Information shown =
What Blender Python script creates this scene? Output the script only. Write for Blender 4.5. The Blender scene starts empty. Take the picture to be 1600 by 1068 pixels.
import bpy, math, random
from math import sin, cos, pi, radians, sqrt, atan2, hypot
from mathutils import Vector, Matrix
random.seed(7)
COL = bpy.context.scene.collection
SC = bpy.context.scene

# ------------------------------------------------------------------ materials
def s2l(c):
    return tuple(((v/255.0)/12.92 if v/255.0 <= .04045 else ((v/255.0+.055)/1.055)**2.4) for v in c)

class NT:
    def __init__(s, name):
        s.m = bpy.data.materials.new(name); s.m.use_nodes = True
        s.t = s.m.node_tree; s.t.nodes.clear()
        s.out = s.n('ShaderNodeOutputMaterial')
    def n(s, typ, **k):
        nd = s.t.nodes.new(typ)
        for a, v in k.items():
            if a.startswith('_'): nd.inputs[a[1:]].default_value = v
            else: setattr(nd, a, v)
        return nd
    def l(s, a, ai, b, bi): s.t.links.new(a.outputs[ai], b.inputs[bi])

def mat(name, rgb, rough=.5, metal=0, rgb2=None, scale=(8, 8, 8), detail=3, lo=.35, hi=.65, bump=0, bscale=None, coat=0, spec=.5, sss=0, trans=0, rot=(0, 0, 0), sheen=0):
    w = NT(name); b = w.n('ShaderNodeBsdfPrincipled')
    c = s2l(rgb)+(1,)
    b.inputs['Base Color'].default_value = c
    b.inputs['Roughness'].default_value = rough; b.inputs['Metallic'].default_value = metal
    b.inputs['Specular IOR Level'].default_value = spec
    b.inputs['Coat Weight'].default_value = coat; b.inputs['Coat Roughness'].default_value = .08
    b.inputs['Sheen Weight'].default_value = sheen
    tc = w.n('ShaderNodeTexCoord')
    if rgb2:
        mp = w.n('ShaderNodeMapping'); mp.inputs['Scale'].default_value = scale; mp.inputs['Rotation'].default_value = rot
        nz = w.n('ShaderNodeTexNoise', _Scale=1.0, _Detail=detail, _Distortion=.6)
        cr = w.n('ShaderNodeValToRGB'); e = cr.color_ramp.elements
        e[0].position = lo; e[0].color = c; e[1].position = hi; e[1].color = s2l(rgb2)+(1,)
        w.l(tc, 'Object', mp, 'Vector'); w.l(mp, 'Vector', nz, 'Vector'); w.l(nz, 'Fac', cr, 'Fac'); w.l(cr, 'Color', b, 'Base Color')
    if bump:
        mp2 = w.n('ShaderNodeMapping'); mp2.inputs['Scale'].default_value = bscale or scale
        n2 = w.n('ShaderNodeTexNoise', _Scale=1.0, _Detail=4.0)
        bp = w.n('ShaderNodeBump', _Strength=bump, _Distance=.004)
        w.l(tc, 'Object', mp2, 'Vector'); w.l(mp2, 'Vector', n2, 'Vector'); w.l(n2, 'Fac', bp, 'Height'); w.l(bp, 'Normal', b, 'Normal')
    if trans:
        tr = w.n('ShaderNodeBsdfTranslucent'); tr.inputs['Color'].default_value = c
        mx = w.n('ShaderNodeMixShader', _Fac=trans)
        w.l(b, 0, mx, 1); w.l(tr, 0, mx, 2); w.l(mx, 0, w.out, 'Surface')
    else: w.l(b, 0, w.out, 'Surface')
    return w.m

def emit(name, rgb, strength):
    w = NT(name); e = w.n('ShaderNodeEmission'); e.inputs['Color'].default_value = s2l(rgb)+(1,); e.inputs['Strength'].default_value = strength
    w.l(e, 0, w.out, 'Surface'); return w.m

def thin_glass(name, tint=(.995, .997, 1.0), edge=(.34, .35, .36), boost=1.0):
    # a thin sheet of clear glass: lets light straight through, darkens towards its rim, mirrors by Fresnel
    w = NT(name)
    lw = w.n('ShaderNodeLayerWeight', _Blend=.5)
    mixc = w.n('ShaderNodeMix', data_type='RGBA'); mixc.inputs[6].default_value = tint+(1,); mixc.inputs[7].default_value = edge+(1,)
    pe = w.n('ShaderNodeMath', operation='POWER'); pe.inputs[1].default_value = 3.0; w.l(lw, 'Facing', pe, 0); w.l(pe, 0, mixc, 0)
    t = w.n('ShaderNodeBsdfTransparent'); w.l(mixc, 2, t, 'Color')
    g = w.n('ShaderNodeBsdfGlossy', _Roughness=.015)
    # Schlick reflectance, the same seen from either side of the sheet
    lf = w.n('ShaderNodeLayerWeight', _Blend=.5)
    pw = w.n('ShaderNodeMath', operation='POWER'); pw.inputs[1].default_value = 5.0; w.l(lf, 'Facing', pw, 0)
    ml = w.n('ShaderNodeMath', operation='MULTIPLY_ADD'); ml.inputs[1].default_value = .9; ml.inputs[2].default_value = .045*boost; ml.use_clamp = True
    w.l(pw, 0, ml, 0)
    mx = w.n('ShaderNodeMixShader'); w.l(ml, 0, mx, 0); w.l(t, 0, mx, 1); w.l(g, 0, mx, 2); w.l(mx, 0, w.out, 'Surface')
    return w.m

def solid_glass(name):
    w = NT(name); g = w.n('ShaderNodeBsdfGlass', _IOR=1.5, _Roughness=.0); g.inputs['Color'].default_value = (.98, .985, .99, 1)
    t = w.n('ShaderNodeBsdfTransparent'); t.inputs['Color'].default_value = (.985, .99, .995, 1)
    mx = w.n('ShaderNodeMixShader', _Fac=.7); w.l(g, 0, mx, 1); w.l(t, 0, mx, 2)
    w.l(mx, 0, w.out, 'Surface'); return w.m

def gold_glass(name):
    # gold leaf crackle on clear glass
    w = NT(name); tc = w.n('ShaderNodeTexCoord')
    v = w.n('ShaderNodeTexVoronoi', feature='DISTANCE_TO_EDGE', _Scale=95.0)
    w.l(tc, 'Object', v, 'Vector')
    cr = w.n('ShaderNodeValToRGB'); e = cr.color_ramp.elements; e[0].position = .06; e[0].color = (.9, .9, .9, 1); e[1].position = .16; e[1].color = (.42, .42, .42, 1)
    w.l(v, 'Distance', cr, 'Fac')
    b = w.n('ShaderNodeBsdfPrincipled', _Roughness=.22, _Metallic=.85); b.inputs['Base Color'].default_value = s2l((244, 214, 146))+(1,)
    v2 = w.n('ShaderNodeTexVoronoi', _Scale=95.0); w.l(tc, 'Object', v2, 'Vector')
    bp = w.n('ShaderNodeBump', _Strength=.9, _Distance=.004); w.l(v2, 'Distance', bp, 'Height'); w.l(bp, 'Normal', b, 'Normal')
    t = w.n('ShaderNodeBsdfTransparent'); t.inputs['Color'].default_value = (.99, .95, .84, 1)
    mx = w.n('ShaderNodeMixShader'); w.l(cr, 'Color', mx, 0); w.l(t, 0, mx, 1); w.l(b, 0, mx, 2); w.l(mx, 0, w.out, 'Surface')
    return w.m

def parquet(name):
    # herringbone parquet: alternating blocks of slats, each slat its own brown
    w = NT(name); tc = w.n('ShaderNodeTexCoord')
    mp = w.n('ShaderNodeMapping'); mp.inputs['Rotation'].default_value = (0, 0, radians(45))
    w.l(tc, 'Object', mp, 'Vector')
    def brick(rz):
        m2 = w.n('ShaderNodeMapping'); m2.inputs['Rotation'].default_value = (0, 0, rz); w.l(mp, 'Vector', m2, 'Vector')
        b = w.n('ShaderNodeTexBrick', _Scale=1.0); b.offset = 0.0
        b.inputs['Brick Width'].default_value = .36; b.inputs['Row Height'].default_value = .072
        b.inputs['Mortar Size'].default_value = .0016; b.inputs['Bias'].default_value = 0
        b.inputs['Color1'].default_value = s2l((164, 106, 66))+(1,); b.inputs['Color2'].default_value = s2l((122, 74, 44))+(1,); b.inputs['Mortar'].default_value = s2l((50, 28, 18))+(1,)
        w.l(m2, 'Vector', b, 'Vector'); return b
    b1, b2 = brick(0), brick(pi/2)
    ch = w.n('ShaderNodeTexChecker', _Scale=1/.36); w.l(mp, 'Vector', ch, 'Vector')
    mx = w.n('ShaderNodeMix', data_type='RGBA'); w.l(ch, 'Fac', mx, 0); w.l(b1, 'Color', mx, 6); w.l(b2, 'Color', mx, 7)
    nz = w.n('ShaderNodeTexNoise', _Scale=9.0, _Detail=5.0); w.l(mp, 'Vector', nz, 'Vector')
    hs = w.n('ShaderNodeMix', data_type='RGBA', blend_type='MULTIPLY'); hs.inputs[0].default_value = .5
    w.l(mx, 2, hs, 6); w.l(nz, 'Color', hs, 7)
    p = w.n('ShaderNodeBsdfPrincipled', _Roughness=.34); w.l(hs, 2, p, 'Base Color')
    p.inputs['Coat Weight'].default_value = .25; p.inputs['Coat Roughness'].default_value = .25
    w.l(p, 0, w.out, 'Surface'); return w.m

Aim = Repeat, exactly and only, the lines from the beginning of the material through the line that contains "return tuple(((v/255.0)/12.92 if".

Response below =
What Blender Python script creates this scene? Output the script only. Write for Blender 4.5. The Blender scene starts empty. Take the picture to be 1600 by 1068 pixels.
import bpy, math, random
from math import sin, cos, pi, radians, sqrt, atan2, hypot
from mathutils import Vector, Matrix
random.seed(7)
COL = bpy.context.scene.collection
SC = bpy.context.scene

# ------------------------------------------------------------------ materials
def s2l(c):
    return tuple(((v/255.0)/12.92 if v/255.0 <= .04045 else ((v/255.0+.055)/1.055)**2.4) for v in c)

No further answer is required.